• _REQUEST_
Everything from the first line down to the line containing "rnd = random.Random(7)" should be reproduced exactly; please include nothing else.

# GIVEN MATERIAL start

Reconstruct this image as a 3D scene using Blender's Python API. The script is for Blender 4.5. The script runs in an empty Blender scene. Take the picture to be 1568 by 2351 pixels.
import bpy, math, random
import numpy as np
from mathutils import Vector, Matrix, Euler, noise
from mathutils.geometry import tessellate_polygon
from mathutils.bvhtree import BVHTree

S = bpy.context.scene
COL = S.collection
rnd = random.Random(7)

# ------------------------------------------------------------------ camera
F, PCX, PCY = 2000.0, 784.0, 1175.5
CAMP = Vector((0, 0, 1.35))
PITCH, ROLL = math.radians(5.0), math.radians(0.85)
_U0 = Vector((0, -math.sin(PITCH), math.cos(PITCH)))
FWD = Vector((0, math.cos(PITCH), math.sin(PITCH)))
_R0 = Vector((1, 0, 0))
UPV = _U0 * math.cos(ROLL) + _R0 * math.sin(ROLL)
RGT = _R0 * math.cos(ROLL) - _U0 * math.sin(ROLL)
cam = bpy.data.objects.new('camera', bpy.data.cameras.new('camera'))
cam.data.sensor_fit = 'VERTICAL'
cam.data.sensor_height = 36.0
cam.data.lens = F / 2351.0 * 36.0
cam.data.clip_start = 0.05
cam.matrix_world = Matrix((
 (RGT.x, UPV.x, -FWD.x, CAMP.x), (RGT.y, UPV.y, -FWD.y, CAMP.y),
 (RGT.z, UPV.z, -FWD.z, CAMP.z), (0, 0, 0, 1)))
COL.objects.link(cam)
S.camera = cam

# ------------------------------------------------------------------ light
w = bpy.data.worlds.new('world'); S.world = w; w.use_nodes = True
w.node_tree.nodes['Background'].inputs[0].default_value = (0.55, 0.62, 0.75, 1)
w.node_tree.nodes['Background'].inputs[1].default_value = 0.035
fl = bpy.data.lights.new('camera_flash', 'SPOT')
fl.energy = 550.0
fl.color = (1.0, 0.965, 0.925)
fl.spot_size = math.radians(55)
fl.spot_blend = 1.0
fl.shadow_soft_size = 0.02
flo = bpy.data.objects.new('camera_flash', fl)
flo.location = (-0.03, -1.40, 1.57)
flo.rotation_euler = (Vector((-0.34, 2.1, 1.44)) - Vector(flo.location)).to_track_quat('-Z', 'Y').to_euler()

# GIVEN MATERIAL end

• _THE COMPLETED TASK_
Reconstruct this image as a 3D scene using Blender's Python API. The script is for Blender 4.5. The script runs in an empty Blender scene. Take the picture to be 1568 by 2351 pixels.
import bpy, math, random
import numpy as np
from mathutils import Vector, Matrix, Euler, noise
from mathutils.geometry import tessellate_polygon
from mathutils.bvhtree import BVHTree

S = bpy.context.scene
COL = S.collection
rnd = random.Random(7)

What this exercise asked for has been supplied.